Storms
Home Up & Living Things Make Up Climate Storms

 

Thunderstorms

            Thunderstorms are local storms covering small areas. They are accompanied by strong gusts of winds, heavy rain, lightning, and thunder. Hail may also occur during a thunderstorm.
            Thunderstorms are the result of a strong upward movement of warm, moist air. Cumulus-type clouds 10,000 to 20,000 feet high develop. Rising air currents may exceed a speed of 200 miles per hour. Falling air currents may reach the same speed.
            Thunderstorms develop under different conditions. Some of them occur within an air mass on summer afternoons when warm, moist air is strongly heated at the earth's surface. Powerful upward air currents are created. These thunderstorms are likely to be local or scattered in occurrence. Thunderstorms called frontal thunderstorms may occur at any time of the year in connection with well-developed cold fronts. Lines of thunderstorms called squall lines are formed. These may be several hundred miles long and 40 to 50 miles wide.
            Thunderstorms produce lightning. Lightning is a discharge of static electricity. The violent winds in a thunderstorm tear apart large raindrops. the broken drops of water become electrically charged and are carried to the top of the cloud. The top of the cloud is negatively charged; the base of the cloud is positively charged. When the charges are great enough to overcome the electrical resistance of air, a giant spark is released. When the electricity discharges, either within the cloud itself, to another cloud, or to the earth, a lightning flash is produced. The sudden expansion of the air, heated by the lightning flash, causes air waves which are heard as thunder. So-called "heat lightning" is a flash of lightning from a storm too distant to be heard.

Tornadoes and Waterspouts

            Tornadoes are violent local windstorms that occur over land.
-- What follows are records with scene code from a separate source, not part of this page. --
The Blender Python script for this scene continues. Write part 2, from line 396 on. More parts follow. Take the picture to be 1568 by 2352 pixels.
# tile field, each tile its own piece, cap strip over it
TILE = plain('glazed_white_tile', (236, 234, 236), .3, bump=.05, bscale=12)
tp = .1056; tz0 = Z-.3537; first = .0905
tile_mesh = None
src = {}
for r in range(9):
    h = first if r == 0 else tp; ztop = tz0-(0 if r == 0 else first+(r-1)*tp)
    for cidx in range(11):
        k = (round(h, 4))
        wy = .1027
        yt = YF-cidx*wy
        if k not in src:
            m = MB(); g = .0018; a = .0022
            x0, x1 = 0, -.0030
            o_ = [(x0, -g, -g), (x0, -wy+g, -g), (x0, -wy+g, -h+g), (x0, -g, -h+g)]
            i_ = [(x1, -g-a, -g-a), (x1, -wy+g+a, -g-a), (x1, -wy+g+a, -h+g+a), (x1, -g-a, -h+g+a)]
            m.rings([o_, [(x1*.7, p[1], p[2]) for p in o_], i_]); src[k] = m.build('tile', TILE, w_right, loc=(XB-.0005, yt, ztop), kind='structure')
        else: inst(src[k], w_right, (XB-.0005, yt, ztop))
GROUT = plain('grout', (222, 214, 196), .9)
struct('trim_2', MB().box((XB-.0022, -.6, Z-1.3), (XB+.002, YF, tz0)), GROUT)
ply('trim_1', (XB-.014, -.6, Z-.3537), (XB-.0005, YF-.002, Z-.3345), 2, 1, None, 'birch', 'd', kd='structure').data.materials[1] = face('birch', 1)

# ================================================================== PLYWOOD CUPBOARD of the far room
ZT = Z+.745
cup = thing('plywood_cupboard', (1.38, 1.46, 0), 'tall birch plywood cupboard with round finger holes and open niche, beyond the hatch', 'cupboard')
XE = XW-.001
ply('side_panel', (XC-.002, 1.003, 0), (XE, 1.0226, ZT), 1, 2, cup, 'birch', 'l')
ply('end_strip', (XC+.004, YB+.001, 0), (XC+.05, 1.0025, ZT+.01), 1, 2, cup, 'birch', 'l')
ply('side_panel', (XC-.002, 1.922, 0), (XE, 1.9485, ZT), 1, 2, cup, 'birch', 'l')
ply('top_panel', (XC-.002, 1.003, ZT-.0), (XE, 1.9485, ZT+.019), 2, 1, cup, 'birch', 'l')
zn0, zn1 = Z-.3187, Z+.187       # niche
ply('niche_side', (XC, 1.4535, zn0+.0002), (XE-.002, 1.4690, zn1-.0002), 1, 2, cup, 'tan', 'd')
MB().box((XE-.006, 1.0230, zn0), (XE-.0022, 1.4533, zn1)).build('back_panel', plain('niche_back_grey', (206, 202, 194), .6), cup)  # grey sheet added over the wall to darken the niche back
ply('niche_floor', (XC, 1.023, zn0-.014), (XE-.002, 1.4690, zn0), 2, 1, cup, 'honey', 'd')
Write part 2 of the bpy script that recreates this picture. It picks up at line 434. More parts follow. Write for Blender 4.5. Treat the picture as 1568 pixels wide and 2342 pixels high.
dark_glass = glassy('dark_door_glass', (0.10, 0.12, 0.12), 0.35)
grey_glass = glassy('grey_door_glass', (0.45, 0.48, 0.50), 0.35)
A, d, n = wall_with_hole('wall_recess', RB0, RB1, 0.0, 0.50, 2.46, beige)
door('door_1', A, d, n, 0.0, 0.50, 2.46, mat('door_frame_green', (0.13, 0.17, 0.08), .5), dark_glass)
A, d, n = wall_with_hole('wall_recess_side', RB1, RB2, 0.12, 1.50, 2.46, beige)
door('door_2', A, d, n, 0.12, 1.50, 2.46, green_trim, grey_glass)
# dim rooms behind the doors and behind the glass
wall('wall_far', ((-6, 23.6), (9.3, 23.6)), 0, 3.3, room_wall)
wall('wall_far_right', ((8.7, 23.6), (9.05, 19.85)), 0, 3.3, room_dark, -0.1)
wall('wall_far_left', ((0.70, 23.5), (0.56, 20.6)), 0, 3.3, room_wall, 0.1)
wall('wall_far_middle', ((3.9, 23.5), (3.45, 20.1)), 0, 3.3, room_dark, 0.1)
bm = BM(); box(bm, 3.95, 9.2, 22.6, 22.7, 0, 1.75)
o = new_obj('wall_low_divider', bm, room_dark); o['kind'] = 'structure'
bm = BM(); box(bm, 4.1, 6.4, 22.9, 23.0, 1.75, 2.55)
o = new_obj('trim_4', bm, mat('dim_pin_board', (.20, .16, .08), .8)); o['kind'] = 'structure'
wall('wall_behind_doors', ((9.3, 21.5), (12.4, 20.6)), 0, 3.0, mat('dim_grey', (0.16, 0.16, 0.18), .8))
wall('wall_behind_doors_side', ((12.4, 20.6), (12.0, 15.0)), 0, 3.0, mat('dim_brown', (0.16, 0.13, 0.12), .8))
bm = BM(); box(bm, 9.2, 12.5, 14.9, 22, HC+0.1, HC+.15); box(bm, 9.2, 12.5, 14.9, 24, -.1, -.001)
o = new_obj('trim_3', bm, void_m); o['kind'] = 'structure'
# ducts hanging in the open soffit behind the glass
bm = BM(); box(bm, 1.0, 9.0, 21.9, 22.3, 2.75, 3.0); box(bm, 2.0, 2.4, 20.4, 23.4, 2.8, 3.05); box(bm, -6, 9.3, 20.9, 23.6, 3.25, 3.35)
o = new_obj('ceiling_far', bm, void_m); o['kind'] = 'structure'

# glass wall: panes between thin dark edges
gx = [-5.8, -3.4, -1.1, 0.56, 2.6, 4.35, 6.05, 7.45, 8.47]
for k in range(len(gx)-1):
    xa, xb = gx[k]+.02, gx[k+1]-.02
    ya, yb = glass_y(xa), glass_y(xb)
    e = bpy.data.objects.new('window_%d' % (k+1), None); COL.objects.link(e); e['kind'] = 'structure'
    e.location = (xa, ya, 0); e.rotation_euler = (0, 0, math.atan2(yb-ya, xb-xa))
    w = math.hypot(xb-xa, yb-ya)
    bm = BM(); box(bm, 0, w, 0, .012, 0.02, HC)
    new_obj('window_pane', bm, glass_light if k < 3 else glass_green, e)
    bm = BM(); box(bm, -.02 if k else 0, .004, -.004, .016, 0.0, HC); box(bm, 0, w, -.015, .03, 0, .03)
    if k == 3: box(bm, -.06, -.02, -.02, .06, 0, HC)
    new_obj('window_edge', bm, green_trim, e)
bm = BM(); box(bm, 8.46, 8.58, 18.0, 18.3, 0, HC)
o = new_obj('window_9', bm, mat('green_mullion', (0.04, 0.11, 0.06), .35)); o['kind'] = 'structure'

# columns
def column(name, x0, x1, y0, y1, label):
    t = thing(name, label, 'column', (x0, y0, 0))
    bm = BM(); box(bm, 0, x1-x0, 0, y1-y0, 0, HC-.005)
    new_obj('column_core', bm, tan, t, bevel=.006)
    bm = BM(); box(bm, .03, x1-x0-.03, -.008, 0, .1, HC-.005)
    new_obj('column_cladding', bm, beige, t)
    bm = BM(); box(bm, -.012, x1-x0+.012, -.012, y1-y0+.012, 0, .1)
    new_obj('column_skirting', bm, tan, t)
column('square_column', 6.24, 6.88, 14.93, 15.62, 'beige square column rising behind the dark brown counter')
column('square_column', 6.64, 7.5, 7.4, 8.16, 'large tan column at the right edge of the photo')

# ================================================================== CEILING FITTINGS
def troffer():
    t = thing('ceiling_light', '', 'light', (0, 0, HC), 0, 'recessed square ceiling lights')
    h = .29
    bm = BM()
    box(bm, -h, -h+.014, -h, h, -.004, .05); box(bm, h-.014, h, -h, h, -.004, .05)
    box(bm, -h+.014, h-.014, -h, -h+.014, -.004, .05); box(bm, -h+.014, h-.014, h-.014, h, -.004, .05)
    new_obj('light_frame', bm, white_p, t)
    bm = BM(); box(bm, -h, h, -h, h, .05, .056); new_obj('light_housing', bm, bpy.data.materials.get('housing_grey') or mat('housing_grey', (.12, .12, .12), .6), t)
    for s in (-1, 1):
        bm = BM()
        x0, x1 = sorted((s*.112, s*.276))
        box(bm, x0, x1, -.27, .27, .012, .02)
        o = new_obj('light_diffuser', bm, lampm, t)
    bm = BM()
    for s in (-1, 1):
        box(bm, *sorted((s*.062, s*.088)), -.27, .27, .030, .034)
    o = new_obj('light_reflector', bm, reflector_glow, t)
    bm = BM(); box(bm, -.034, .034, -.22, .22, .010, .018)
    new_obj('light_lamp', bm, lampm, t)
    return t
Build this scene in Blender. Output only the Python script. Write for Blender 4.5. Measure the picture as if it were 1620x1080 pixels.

They are the smallest and most violent of all storms. Also called twisters and cyclones, tornadoes are narrow, funnel-shaped, spiral whirls in which wind velocities may reach 300 mph. The air pressure at the center of the tornado is very low. A tornado forms a dense, black, funnel-shaped cloud accompanied by heavy rain, hail, lightning, and thunder. Tornado clouds hang low, frequently touching the ground. They cause great destruction through the action of both their violent winds and their suction-producing low-pressure centers.
            Tornadoes vary in diameter from a few hundred feet to a mile. They usually travel from the southwest toward the northeast in erratic paths. They travel at speeds of about 25 to 40 miles per hour, passing any particular point with a deafening roar in but a few seconds. Tornadoes that occur over bodies of water are called waterspouts.

Hurricanes

            Hurricanes are also intense low-pressure wind storms. They are very large whirling storms, often several hundred miles in diameter. They form in tropical or subtropical regions. Hurricanes originate over water but frequently move in over land areas. They then cause great destruction. Like a tornado, the hurricane has two motions one a whirling motion, the other a forward motion. The whirling motion may cause winds that reach velocities well over a hundred miles an hour.

Other Storms

            There are many kinds of storms. Storms that are made up of wind alone are often called windstorms. And storms that are made up of dust and wind are called duststorms. Most storms have water in them. One such storm is a rainstorm.